佐久奈度(さくなど)神社は滋賀県大津市大石の地にある神社です。
瀬田川に沿った場所にあり、近くには弘法大師開基と伝わる立木観音などがあります。
少し寂しい感じのする場所でした。
車で行くと、建物の裏手に隠れている形になっているので、気づかずに越えてしまうかもしれません。
なお、駐車場は舗装されていませんが、河川敷に大きなスペースがあり、そこに停めることが可能です。
神社のHPによると、御祭神は……
瀬織津姫命(せおりつひめのみこと)
速秋津姫命(はやあきつひめのみこと)
気吹戸主命(いぶきどぬしのみこと)
速佐須良姫命(はやさすらひめのみこと)
という4柱の神様です。
瀬織津姫命はお祓いの祝詞の中に登場する神様です。
謎多き神様で、天照大神の「皇后」と記載されている文献があります。
一方、天照大神の荒御魂ともされていて、伊勢神宮内で祀られてもいます。
饒速日神や熊野権現との関係も指摘されています。
古事記や日本書記には登場しない神様で、大和朝廷以前からの土着神ではないかという説もあります。
持統天皇は天照大神を自分と結びつけるために女性神とした説があります。
そのときに皇后がいては都合が悪いため、瀬織津姫を闇に葬ったのではないかとも考えられます。
いずれにせよ、水に関係する神様ではあるようです。
そのため、龍神や弁財天と結びつけられることもあります。
瀬織津姫を祀る神社は各地にありますが、祓戸四神をまとめて祀る神社は珍しく、パワースポットと言えなくもありません。
由緒もHPから引用します。
佐久奈度神社は天智天皇御宇8年 勅願により中臣朝臣金連が当地において、祓を創し祓戸大神四柱を奉祀した。
当地は八張口、桜谷と呼ばれ、天下の祓所として 著名で、大七瀬の祓所のひとつである。
文徳実録に「仁寿元年六月甲寅、詔以近江国散久難度神列於明神」とあって、仁寿元年名神に列した。
三代実録には「貞観元年正月二十七日奉授近江国佐久奈度神 従五位上」と見えて、貞観元年に従五位上の神階を授けられ、延喜式神名帳では名神大社に列するなど当地方の名社であった。以来朝野の崇敬厚く後白河上皇は社領を加え寄進されたことが社記にみえ、豊臣家臣渡辺勘左衛門、膳所藩主本多康俊、石川忠総などからも社領が寄進されている。
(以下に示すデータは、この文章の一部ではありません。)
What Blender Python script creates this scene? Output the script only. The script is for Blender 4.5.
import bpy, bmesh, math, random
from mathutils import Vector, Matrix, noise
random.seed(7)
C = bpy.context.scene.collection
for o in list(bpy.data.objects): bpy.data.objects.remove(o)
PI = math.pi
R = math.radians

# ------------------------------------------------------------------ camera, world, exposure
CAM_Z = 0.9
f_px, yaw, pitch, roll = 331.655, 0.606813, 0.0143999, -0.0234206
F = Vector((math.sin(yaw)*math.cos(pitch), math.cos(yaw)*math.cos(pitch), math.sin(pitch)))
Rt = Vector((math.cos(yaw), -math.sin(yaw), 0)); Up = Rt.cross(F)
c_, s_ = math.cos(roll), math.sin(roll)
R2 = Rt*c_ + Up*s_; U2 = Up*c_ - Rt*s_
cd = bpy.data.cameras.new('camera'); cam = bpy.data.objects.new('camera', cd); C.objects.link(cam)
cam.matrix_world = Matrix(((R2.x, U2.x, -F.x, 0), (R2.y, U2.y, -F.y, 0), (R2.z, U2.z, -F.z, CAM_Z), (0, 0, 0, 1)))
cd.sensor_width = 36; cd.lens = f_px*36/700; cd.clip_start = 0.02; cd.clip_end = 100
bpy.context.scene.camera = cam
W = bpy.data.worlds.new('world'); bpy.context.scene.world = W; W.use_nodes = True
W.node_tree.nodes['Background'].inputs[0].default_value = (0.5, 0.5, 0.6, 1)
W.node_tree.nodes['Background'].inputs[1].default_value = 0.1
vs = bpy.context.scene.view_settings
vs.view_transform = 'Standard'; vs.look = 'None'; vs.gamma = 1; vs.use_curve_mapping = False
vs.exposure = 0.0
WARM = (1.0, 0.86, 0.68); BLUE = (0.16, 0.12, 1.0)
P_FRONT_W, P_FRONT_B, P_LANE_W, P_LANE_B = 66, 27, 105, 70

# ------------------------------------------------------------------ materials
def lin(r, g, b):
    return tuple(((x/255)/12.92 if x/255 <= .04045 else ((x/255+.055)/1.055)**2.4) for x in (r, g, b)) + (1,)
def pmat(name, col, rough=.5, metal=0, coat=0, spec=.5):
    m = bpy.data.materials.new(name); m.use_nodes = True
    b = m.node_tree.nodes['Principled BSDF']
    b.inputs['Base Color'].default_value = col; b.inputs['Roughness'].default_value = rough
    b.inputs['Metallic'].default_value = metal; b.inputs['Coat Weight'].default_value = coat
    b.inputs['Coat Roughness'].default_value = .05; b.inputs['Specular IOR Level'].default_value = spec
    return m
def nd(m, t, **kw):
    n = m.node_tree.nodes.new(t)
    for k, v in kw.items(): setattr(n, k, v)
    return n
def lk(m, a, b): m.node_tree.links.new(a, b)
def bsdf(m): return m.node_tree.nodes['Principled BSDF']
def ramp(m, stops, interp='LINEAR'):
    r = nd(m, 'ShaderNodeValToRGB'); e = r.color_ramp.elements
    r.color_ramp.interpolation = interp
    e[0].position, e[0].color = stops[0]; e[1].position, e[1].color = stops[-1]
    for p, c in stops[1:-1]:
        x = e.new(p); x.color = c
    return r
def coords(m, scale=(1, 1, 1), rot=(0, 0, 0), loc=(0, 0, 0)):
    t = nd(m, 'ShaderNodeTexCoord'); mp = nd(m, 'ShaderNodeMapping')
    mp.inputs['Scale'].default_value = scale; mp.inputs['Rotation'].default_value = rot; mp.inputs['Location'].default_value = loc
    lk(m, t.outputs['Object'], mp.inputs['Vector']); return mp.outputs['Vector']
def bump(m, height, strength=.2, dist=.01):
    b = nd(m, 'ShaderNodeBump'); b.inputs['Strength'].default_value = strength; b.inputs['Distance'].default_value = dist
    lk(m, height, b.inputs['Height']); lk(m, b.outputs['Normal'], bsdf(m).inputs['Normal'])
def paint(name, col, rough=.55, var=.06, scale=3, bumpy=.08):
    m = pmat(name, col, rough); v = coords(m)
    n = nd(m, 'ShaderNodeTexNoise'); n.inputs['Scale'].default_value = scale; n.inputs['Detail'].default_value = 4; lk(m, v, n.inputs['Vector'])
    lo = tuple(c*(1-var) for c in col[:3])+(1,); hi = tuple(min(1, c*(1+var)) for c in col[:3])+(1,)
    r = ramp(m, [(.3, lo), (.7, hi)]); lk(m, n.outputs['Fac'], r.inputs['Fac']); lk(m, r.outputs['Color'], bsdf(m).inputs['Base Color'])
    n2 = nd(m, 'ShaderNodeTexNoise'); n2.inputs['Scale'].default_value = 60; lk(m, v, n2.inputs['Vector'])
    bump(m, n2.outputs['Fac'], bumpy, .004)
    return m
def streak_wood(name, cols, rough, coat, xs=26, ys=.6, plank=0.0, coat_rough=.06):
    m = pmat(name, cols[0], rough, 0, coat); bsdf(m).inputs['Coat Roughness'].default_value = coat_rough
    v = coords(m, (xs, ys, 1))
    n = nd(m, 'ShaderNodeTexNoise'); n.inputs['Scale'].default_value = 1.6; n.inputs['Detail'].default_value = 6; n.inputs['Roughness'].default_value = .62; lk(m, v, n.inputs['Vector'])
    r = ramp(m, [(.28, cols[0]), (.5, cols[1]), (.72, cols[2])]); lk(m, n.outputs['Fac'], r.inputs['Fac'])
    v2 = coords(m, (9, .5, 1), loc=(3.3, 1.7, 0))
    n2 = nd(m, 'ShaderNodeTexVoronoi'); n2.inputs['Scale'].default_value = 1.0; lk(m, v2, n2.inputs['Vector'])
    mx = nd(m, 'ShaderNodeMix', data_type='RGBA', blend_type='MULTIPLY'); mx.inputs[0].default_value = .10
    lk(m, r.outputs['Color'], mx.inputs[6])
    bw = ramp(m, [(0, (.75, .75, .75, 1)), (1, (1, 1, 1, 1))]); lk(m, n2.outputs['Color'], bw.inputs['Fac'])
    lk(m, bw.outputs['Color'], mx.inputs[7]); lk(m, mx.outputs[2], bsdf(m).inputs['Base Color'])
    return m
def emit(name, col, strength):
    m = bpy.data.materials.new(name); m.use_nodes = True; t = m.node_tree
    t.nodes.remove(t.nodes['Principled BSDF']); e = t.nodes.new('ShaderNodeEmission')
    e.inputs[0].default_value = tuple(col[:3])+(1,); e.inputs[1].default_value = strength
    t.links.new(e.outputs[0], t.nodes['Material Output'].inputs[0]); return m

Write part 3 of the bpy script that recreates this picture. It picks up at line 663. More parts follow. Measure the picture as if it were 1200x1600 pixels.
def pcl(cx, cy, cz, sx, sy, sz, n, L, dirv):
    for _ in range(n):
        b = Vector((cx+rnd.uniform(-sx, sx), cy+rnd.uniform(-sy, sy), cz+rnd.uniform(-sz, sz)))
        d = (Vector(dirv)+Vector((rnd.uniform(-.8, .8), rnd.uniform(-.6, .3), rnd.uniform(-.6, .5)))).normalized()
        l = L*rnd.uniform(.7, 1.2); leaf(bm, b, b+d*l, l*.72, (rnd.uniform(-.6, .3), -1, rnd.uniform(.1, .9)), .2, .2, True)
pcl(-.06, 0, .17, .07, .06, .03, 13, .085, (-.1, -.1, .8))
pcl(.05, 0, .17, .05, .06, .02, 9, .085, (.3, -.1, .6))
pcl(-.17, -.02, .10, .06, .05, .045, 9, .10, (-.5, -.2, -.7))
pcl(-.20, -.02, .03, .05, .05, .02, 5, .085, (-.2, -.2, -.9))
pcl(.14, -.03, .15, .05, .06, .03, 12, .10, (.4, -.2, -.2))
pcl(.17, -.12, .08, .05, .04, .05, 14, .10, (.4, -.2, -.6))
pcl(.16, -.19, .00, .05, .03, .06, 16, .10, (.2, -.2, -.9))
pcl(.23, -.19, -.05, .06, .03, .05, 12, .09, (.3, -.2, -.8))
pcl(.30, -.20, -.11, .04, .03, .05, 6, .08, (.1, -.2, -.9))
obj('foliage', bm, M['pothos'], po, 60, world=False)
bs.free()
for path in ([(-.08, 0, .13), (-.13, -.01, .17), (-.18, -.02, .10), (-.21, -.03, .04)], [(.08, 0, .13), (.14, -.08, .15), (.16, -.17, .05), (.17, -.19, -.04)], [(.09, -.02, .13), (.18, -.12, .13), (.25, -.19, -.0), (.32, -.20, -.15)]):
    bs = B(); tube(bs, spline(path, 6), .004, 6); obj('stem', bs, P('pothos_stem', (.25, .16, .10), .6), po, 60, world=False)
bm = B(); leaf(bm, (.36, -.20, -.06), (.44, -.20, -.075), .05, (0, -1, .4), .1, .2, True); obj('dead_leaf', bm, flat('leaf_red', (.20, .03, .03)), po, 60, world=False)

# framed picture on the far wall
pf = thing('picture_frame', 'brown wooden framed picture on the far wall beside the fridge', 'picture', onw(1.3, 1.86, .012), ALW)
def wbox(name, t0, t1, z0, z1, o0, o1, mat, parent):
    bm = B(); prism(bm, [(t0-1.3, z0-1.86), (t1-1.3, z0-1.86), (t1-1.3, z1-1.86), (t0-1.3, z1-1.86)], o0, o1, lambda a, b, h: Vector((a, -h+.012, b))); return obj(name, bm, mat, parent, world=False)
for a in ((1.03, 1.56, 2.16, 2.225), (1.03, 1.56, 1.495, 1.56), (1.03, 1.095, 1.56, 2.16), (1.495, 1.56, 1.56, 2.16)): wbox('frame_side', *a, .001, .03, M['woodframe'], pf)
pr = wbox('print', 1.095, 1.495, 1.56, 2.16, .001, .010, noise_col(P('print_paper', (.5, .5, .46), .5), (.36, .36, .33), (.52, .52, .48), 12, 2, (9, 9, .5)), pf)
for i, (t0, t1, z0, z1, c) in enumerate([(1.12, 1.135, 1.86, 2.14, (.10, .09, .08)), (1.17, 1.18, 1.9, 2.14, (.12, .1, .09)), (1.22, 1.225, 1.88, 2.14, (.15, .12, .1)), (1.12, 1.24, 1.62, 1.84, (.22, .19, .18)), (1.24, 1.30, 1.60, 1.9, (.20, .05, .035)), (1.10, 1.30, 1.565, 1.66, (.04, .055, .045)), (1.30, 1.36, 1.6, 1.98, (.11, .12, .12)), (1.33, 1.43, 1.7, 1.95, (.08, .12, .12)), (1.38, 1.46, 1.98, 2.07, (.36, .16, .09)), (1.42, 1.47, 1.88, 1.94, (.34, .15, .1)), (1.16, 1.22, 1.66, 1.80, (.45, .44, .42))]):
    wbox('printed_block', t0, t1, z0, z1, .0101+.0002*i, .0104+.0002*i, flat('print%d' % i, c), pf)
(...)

又、「忠臣蔵」で有名な大石良雄の曽祖父良勝が武運長久を祈って奉納した絵馬 が残っている。大石家は当地の出であり、良勝は赤穂浅野家にはじめて仕えた人である。現境内地は昭和39年に下流の天ヶ瀬ダム建設に伴い旧境内地が水没地となり移転したものである。
明治9年村社、大正10年県社に加列。
由緒書きにもあるように、天智天皇の時代にまで遡る古い神社のようで、天下のお祓い場所として有名であったようです。
都の貴人たちが伊勢神宮を訪れる前に、この神社でお祓いをするのがならわしであったようです。
ただし、現在の境内地はダム建設のため移転した場所のようです。
なお、HPによると、大石という地名の語源のひとつに「おいせ」があるようです。
以下に写真など……
鳥居と石碑です。
少しだけ登ります。
すぐ近くを瀬田川(琵琶湖から流れでて、宇治川。淀川と名前の変わる川)が流れています。
このあたりでは、結構、流れが急でした。
境内地と本殿です。
あまり広くはありませんでした。
人もまばらで、静かな空間でした。
こういう場所が近所にあると、散歩などに最適ではないかと思いました。